# START OF DATASET SECTION

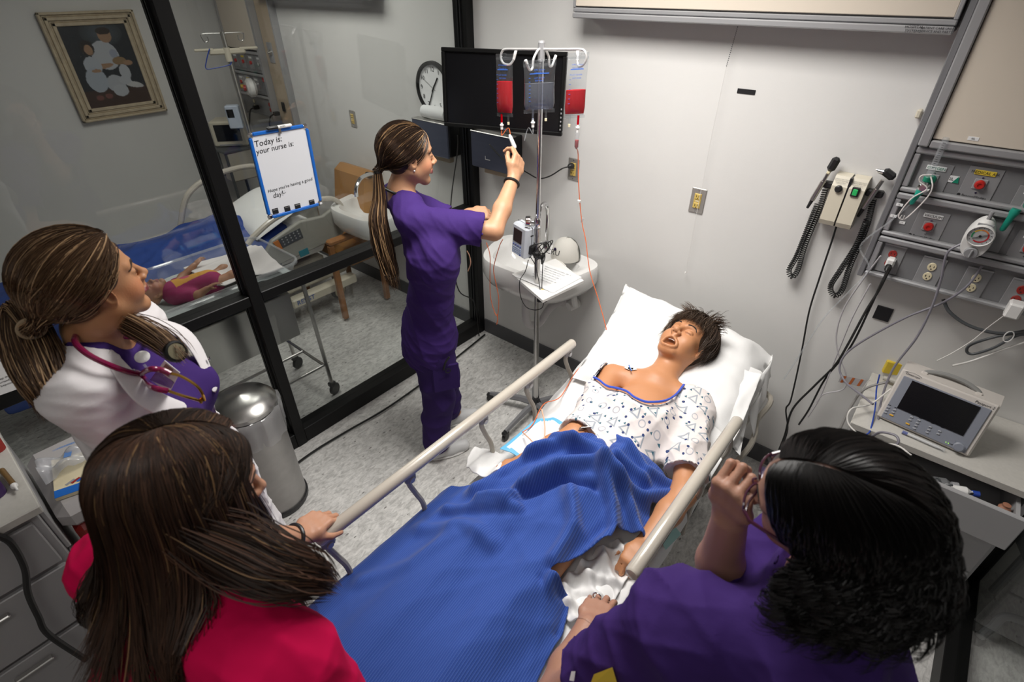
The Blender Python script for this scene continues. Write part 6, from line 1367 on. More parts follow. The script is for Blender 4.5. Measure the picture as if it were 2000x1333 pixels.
def brows(mb, R, t, col, sc=1, n=26, thick=1.0):
    A = []
    for x in (-1, 1):
        for i in range(n):
            f = i/(n-1); a = np.array((x*(.014+.034*f), .0905-.020*f**1.6, .0245+.006*sin(pi*min(1, f*1.25))-.004*f)); d = np.array((x*.006, -.0012, .0022*(1-f*1.6)+.001))
            for k in range(3): o_ = np.array((0, .001, .0022*(k-1)*(1-f*.6)*thick)); A += [a+o_, a+o_+d*.6, a+o_+d*1.3]
    Q = snap(HS0, A, .0005, 3)*sc@R.T+t
    for k in range(0, len(Q), 3): mb.tube(Q[k:k+3], [.0011*sc, .0010*sc, .0004*sc], 4, c=col)
def lashes(mb, R, t, col, sc=1, zoff=.0):
    for x in (-1, 1):
        for i in range(9):
            f = i/8; u = -1+2*f; a = np.array((x*.031+u*.0115, .0735+.0132*sqrt(max(.05, 1-u*u*.7)), .0055+zoff-.002*u*u)); mb.tube([R@a*sc+t, R@(a+np.array((u*.002, .0045, -.001)))*sc+t, R@(a+np.array((u*.004, .0075, .0016)))*sc+t], [.0006*sc, .0005*sc, .0002*sc], 3, c=col)
def hand_shape(curl=(.5, .5, .5, .5), side=1, thumb=((.5, .55, -.25), (.35, .8, -.2)), spread=.06, sc=1, curl2=None):
    """wrist at origin, fingers along +y, back of hand +z, thumb towards +x*side"""
    s = Shape(); xs = [.0285, .0095, -.0095, -.0275]; Ls = [(.042, .026, .019), (.046, .029, .020), (.042, .027, .019), (.033, .021, .017)]; rs = [.0088, .0091, .0086, .0075]; ky = [.088, .091, .087, .079]
    for i in range(4):
        x = xs[i]*side; s.chain([(x*.55, .008, 0), (x, ky[i]*.55, .001), (x, ky[i], .001)], [.0135, .0125, .0108], k=.012)
        p = np.array((x, ky[i], .001)); a = 0; c = curl[i]; fx = spread*(1.5-i)*side
        js = c if np.ndim(c) else (c*.9, c*1.15, c*.8)
        for j, L_ in enumerate(Ls[i]):
            a += js[j]; d = np.array((sin(fx)*cos(a), cos(fx)*cos(a), -sin(a))); q = p+d*L_; s.cap(p, q, rs[i]*(1-.09*j), rs[i]*(1-.09*(j+1)), k=.004); p = q
    p0 = np.array((.012*side, .018, -.006)); p1 = np.array((.034*side, .046, -.014)); s.cap(p0, p1, .0165, .0125, k=.014)
    a, b = [np.array((v[0]*side, v[1], v[2])) for v in thumb]; a /= np.linalg.norm(a); b /= np.linalg.norm(b)
    p2 = p1+a*.034; p3 = p2+b*.028; s.cap(p1, p2, .0118, .0103, k=.007); s.cap(p2, p3, .0102, .0082, k=.003)
    s.cap((0, -.012, 0), (0, .02, 0), .020, .021, k=.015, flat=((0, 0, 1.), .78))
    return s.xf(np.eye(3)*1.0, (0, 0, 0), sc)
HS0 = head_shape()
# ------------------------------------------------ hair
def strands(mb, paths, r, cols, sides=3, taper=True):
    """paths (N,P,3)"""
    Pt = np.asarray(paths, float); N_, K, _ = Pt.shape; T = np.gradient(Pt, axis=1); T /= np.linalg.norm(T, axis=2)[..., None]+1e-9
    ref = np.array((.31, .52, .79)); A = np.cross(T, ref); A /= np.linalg.norm(A, axis=2)[..., None]+1e-9; B = np.cross(T, A); rr = np.broadcast_to(np.asarray(r, float).reshape(-1, 1), (N_, K)).copy()
    if taper: t = np.linspace(0, 1, K); rr = rr*np.clip((1-t)*5, .15, 1)[None]
    th = np.arange(sides)*2*pi/sides
    V = Pt[:, :, None]+rr[:, :, None, None]*(A[:, :, None]*np.cos(th)[None, None, :, None]+B[:, :, None]*np.sin(th)[None, None, :, None]); V = V.reshape(-1, 3)
    base = (np.arange(N_)*K*sides)[:, None, None]+(np.arange(K-1)*sides)[None, :, None]; k = np.arange(sides)[None, None]; k2 = (k+1) % sides
    F = np.stack(np.broadcast_arrays(base+k, base+k2, base+sides+k2, base+sides+k), -1).reshape(-1, 4)
    C = np.repeat(np.asarray(cols, float), K*sides, axis=0); return mb.add(V, F.tolist(), 0, C)
def bez(P, K):
    "smooth curve arrays: P list of (N,3) control arrays -> (N,K,3) Catmull-Rom"
    P = [2*P[0]-P[1]]+list(P)+[2*P[-1]-P[-2]]; n = len(P)-3; out = []
    for t in np.linspace(0, n-1e-6, K):
        i = int(t); u = t-i; a, b, c, d = P[i:i+4]; out.append(.5*((2*b)+(-a+c)*u+(2*a-5*b+4*c-d)*u*u+(-a+3*b-3*c+d)*u**3))
    return np.stack(out, 1)
def haircol(n, c0, c1, p=.25, hi=None, ph=.08, seed=1):
    r = np.random.default_rng(seed); t = r.random(n)[:, None]**(1/p)*.9+r.random((n, 1))*.1; C = np.array(c0)*(1-t)+np.array(c1)*t
    if hi is not None: m = r.random(n) < ph; C[m] = np.array(hi)*r.uniform(.5, 1, (m.sum(), 1))
    return C
def hairmat(name, rough=.42, spec=.5):
    m = mat(name, rough=rough, vc=True, spec=spec); return m
# ================================================= PEOPLE
Zw = np.array((0, 0, 1.0))
def unit(v): v = np.array(v, float); return v/np.linalg.norm(v)
FWH = unit((fw[0], fw[1], 0)); RTH = unit((rt[0], rt[1], 0))
def gsdf(shape, P):
    "distance of the points P to a shape (plain union, no blending)"
    d = np.full(len(P), 9.0)
    for kind, M_, prm, rad, k, op in shape.p:
        if op > 0: d = np.minimum(d, _eval(kind, M_, prm, P))
    return d
def push(paths, shape, margin, it=3, start=0):
    Pt = np.asarray(paths, float); sh = Pt.shape; P = Pt.reshape(-1, 3).copy(); mg = np.broadcast_to(margin, sh[:2]).reshape(-1)
    for _ in range(it):
        d = gsdf(shape, P); m = d < mg
        if not m.any(): break
        Q = P[m]; e = 1e-3; g = np.stack([gsdf(shape, Q+np.eye(3)[i]*e)-d[m] for i in range(3)], 1); g /= np.linalg.norm(g, axis=1)[:, None]+1e-9; P[m] = Q+g*(mg[m]-d[m])[:, None]
    return P.reshape(sh)
def torso_shape(pel, chest, neck, right, hw=.155, sw=.175, depth=.66, m=0.0, shr=.052, bust=0):
    """pelvis centre, chest centre, neck base; right = unit vector to the person's right"""
    upv = unit(chest-pel); f = unit(np.cross(upv, right)); waist = pel*.5+chest*.5; s = Shape(); F_ = (f, depth)
    s.chain([pel-upv*.06, pel+upv*.03, waist, chest], [hw+m, hw+m, hw*.84+m, hw*.96+m], k=.05, flat=F_)
    s.cap(chest, chest*.25+neck*.75, hw*.93+m, hw*.55+m, k=.05, flat=F_)
    for q in (-1, 1):
        a = neck+right*q*.05-upv*.025; b = neck+right*q*sw-upv*.055; s.cap(a, b, shr*.95+m, shr+m, k=.05)
    if bust:
        for q in (-1, 1): s.ell(chest+f*(hw*depth*.75)+right*q*.07-upv*.0, (.065+m, .06+m, .065+m), R=np.column_stack([right, f, upv]), k=.05)
    return s, f, upv
def hair_cap(R, t, sc=1, vol=0, low=-.17, face=(.074, .085, .088), ears=True, fy=.103, fz=-.030):
    s = Shape(); s.ell((0, -.016, .038), (.082+vol, .103+vol, .091+vol), k=.01); s.ell((0, -.036, -.012), (.066+vol, .058+vol, .060+vol), k=.02)
    s.ell((0, fy, fz), face, k=.006, op=-1); s.ell((0, .02, low), (.13, .13, .11), k=.01, op=-1)
    if ears:
        for x in (-1, 1): s.ell((x*.090, .004, -.018), (.026, .026, .034), k=.004, op=-1)
    return s.xf(R, t, sc)
EC = np.array((0, -.016, .038)); ER = np.array((.084, .105, .093))
def epath(d0, d1, K, lift):
    """paths on the skull ellipsoid between local directions d0,d1 (N,3)"""
    d0 = d0/np.linalg.norm(d0, axis=1)[:, None]; d1 = d1/np.linalg.norm(d1, axis=1)[:, None]; c = np.clip((d0*d1).sum(1), -.999, .999); om = np.arccos(c)[:, None]; out = []
    for t in np.linspace(0, 1, K):
        d = (np.sin((1-t)*om)*d0+np.sin(t*om)*d1)/np.sin(om); out.append(EC+d*(ER+lift[:, None]*np.minimum(1, .25+3*t)))
    return np.stack(out, 1)
def ponytail_hair(mb, R, t, tie, tail, c0, c1, hi, sc=1, n=1500, nt=700, spread=.035, ph=.1, seed=3, r=.0008, wav=.006, shape=None, face_lo=-.25, squeeze=.35, part=0.0, side_lo=.0):
    rg = np.random.default_rng(seed); tie = np.array(tie, float); td = (tie-EC)/ER
    # roots: the whole hairline and scalp, denser at the front
    az = rg.uniform(-pi, pi, n); el = np.where(np.abs(az) < 1.0, rg.uniform(.62, 1.25, n), rg.uniform(-.55, .9, n)); side = (np.abs(az) >= 1.0) & (np.abs(az) < 1.75); el[side] = rg.uniform(side_lo, .9, side.sum()); bk = np.abs(az) >= 1.75; el[bk] = rg.uniform(-1.15, .9, bk.sum())
    d0 = np.stack([np.sin(az)*np.cos(el)+part*(np.abs(az) < .8), np.cos(az)*np.cos(el), np.sin(el)], 1); d0 = d0/np.linalg.norm(d0, axis=1)[:, None]
    d1 = td+rg.normal(0, .10, (n, 3)); P = epath(d0, d1, 15, rg.uniform(-.001, .009, n)); P[:, -1] = tie+rg.normal(0, .006, (n, 3)); P[:, -2] = P[:, -2]*.6+P[:, -1]*.4
    W = (P*sc)@R.T+t; strands(mb, W, rg.uniform(.7, 1.5, n)*r, haircol(n, c0, c1, .3, hi, ph, seed), taper=False)
    T = [R@tie*sc+t]+[np.array(q, float) for q in tail]; K = 20; off = rg.normal(0, 1, (nt, 3)); off /= np.maximum(1, np.linalg.norm(off, axis=1)[:, None]/1.4)
    ctrl = []
    for i, q in enumerate(T):
        f = i/(len(T)-1); s_ = spread*(squeeze+(1-squeeze)*min(1, f*2.2))*(1-.55*max(0, f-.6)/.4); ctrl.append(q+off*s_*np.array((1, 1, .6))+rg.normal(0, wav*f, (nt, 3)))
    ctrl[-1] = ctrl[-1]+np.stack([0*off[:, 0], 0*off[:, 0], rg.uniform(-.02, .07, nt)], 1)
    Q = bez(ctrl, K); 
    if shape is not None: Q = push(Q, shape, .004+rg.uniform(0, .012, (nt, 1)))
    strands(mb, Q, rg.uniform(.7, 1.5, nt)*r*1.1, haircol(nt, c0, c1, .35, hi, ph*1.6, seed+1))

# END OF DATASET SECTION

▶ CHALLENGE
Look through the lines above and collect those with the word "part".

▶ SOLUTION TO THIS TASK
The Blender Python script for this scene continues. Write part 6, from line 1367 on. More parts follow. The script is for Blender 4.5. Measure the picture as if it were 2000x1333 pixels.
def ponytail_hair(mb, R, t, tie, tail, c0, c1, hi, sc=1, n=1500, nt=700, spread=.035, ph=.1, seed=3, r=.0008, wav=.006, shape=None, face_lo=-.25, squeeze=.35, part=0.0, side_lo=.0):
    d0 = np.stack([np.sin(az)*np.cos(el)+part*(np.abs(az) < .8), np.cos(az)*np.cos(el), np.sin(el)], 1); d0 = d0/np.linalg.norm(d0, axis=1)[:, None]